O aumento seria adicional aos reajustes anuais previamente definidos em contratos da Aneel com as distribuidoras, que levam em conta a variação do IGP-M e o impacto do câmbio sobre a energia comprada de Itaipu, entre outros fatores.
Essa proposta da Aneel de aumento adicional de 4,6%, com o respectivo rateio entre as distribuidoras, foi submetida à audiência pública. É importante observar que esse cálculo da Aneel partiu do pressuposto de que não haverá elevação da tarifa de energia elétrica neste ano para começar a repor parte dos R$ 9,8 bilhões gastos pela CDE, com recursos do Tesouro, com o acionamento das termelétricas em 2013. Decreto da presidente Dilma Rousseff havia definido o prazo de cinco anos para que esses recursos fossem recolhidos à CDE por meio de elevação das tarifas dos consumidores. Achava-se, inicialmente, que essa reposição começaria em 2014. O adiamento foi anunciado pela Aneel em fevereiro.
Para evitar esse aumento adicional de 4,6%, o governo decidiu mudar as medidas anunciadas em 13 de março. Dos R$ 4 bilhões que tinha reservado para cobrir os gastos com as térmicas, destinou R$ 2,8 bilhões para reforçar o caixa da CDE. Com o novo aporte do Tesouro e outras alterações em receitas e despesas, o balanço da Aneel resultou na necessidade de R$ 1,6 bilhão para fechar as contas deste ano. Esse é o valor da quota que será rateada com as distribuidoras e resultará em aumento adicional de tarifa aos consumidores em torno de 1% e não mais de 4,6%.
A mudança no jogo foi feita pelo governo, portanto, para evitar uma elevação mais forte das tarifas de energia neste ano, que é de eleições gerais. Mesmo com isso, nesta semana, a Aneel autorizou aumento de 14,24% na conta de luz para os consumidores residenciais da Companhia Energética de Minas Gerais (Cemig), que atende 7,7 milhões de residências. O reajuste para os clientes residenciais da CPFL Paulista, que atende 3,9 milhões de consumidores, foi de 16,46%. Os reajustes das demais distribuidoras ocorrerão ao longo deste ano e todos serão na casa de dois dígitos.

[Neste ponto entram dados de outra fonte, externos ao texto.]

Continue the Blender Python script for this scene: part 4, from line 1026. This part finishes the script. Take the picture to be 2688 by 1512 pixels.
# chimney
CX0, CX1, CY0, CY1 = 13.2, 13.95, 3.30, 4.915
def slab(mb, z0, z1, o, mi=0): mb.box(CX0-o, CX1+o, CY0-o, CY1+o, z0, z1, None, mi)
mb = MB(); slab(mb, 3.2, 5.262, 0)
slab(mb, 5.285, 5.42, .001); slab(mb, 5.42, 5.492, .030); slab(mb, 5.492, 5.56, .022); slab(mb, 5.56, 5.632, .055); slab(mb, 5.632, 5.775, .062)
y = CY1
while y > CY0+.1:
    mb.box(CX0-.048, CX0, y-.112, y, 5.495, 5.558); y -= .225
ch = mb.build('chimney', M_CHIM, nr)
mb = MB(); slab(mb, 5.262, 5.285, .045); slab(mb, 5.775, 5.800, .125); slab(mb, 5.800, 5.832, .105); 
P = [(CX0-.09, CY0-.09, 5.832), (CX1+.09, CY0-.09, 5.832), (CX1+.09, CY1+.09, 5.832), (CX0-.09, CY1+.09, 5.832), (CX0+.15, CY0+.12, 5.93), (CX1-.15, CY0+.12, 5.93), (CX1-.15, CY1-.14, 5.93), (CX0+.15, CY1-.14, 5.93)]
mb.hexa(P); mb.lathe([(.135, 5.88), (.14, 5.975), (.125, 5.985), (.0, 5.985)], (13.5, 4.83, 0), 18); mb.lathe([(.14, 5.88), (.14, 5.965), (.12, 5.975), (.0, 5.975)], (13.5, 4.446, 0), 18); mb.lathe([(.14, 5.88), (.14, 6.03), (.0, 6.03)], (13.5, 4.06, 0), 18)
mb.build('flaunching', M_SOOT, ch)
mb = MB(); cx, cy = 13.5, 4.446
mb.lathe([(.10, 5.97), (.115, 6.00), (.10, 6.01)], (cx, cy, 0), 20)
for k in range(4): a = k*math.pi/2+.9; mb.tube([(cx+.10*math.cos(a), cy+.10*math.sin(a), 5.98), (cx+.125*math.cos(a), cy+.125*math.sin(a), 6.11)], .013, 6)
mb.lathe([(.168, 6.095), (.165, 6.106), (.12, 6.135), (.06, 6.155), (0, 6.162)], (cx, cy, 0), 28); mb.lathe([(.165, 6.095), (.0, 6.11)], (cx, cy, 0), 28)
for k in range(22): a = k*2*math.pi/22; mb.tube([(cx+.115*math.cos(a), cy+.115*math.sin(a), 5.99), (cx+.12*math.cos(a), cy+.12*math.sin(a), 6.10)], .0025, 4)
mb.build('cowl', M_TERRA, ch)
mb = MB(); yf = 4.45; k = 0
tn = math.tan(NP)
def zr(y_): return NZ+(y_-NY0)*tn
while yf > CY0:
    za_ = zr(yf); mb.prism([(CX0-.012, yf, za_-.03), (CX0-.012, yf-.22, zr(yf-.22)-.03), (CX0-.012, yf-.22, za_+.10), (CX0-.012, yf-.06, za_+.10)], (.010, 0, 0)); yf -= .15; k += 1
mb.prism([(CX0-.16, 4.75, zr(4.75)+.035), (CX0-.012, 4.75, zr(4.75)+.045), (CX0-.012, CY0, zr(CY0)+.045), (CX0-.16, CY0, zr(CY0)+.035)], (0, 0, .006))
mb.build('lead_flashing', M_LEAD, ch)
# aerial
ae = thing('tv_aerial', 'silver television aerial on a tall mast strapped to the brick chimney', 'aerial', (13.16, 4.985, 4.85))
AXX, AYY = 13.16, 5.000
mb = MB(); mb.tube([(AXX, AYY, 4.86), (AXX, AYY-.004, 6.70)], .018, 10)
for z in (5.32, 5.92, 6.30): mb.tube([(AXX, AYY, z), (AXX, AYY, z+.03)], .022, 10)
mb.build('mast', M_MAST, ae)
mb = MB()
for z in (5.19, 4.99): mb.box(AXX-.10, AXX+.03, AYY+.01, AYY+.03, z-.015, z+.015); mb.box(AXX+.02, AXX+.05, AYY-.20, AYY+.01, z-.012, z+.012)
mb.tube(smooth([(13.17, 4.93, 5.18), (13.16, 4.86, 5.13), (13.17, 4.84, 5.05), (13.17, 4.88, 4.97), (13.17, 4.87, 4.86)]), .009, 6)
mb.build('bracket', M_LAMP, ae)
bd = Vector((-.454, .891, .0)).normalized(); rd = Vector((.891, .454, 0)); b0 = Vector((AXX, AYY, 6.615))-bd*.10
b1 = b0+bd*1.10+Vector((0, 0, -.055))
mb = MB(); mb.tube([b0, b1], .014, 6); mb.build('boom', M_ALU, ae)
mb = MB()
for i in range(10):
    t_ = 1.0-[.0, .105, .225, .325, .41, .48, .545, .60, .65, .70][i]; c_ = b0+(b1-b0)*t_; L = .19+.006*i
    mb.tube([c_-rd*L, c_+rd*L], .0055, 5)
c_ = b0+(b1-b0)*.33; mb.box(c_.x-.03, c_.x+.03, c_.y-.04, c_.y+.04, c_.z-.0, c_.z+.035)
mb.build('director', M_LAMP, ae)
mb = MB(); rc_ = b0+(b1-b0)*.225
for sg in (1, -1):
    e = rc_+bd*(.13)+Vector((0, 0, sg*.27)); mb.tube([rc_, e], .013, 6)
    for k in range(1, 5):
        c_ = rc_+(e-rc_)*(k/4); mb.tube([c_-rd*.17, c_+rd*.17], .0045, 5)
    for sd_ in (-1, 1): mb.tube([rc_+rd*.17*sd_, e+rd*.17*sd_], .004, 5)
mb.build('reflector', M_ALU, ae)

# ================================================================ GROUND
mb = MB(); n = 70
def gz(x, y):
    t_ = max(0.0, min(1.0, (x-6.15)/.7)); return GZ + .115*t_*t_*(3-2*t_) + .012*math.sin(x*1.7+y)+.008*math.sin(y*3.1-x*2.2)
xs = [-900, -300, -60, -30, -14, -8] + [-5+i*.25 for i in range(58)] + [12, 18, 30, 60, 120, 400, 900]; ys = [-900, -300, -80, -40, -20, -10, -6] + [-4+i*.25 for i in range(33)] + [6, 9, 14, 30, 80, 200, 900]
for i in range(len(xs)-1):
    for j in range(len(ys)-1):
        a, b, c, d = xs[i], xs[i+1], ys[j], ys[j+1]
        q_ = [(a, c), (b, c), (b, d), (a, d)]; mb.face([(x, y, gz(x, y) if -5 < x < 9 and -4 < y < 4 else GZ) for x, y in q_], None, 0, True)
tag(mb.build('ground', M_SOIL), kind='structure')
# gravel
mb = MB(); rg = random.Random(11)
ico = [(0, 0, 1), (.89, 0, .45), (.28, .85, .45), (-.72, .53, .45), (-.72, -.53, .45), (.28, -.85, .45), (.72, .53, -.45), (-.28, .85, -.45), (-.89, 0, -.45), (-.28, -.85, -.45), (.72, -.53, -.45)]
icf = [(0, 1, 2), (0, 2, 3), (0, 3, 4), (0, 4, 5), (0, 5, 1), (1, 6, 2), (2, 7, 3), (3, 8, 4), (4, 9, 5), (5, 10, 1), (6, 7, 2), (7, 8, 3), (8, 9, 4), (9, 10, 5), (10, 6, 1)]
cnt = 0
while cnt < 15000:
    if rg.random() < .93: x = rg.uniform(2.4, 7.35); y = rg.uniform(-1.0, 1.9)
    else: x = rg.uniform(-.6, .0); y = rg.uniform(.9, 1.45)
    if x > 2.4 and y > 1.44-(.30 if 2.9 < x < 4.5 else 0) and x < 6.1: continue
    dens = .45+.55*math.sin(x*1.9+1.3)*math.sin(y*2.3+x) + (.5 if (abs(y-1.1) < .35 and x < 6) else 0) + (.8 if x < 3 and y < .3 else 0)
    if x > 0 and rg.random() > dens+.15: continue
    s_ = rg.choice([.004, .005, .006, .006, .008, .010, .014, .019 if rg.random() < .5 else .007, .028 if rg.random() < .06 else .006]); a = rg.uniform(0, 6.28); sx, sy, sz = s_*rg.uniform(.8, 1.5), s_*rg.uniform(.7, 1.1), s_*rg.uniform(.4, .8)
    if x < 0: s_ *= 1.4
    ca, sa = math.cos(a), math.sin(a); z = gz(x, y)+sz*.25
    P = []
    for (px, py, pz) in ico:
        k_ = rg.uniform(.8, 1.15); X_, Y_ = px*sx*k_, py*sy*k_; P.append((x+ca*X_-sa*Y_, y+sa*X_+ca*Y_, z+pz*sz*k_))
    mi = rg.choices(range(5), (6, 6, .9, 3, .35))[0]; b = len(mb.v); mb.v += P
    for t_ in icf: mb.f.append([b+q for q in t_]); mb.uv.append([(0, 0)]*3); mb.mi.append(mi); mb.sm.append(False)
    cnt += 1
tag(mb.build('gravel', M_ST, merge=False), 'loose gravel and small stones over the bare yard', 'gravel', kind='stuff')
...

O custo pelo acionamento das térmicas em 2013 e 2014 será coberto, portanto, pelo aumento das tarifas em 2015 e nos anos seguintes. Há, no entanto, uma questão extremamente séria que precisa ser considerada nesta equação. A escassez de chuvas, bem abaixo da média histórica, e a decisão do governo de não adotar medidas de diminuição do consumo, mesmo que para estimular a redução voluntária do consumo, pode deixar os reservatórios em níveis excessivamente baixos.
O Operador Nacional do Sistema Elétrico (ONS) admitiu, em reunião com associações do setor, que o seu cenário padrão para este ano contemplava a queda dos reservatórios nas regiões Sudeste e Centro-Oeste para 15,5% da capacidade. Se isto vier a ocorrer será o menor nível já registrado na história e muito perto do que os técnicos do setor definem como "operação kamikaze" - quando se chega a níveis próximos de 10% da capacidade é preciso mais água para mover as turbinas e gerar a mesma quantidade de energia.
Com isso, a operação do sistema fica mais vulnerável a blecautes imprevistos e prolongados. Este quadro projeta também para 2015 a necessidade de manter as termelétricas ligadas a plena carga, permanentemente, com novos custos bilionários a serem repassados aos consumidores.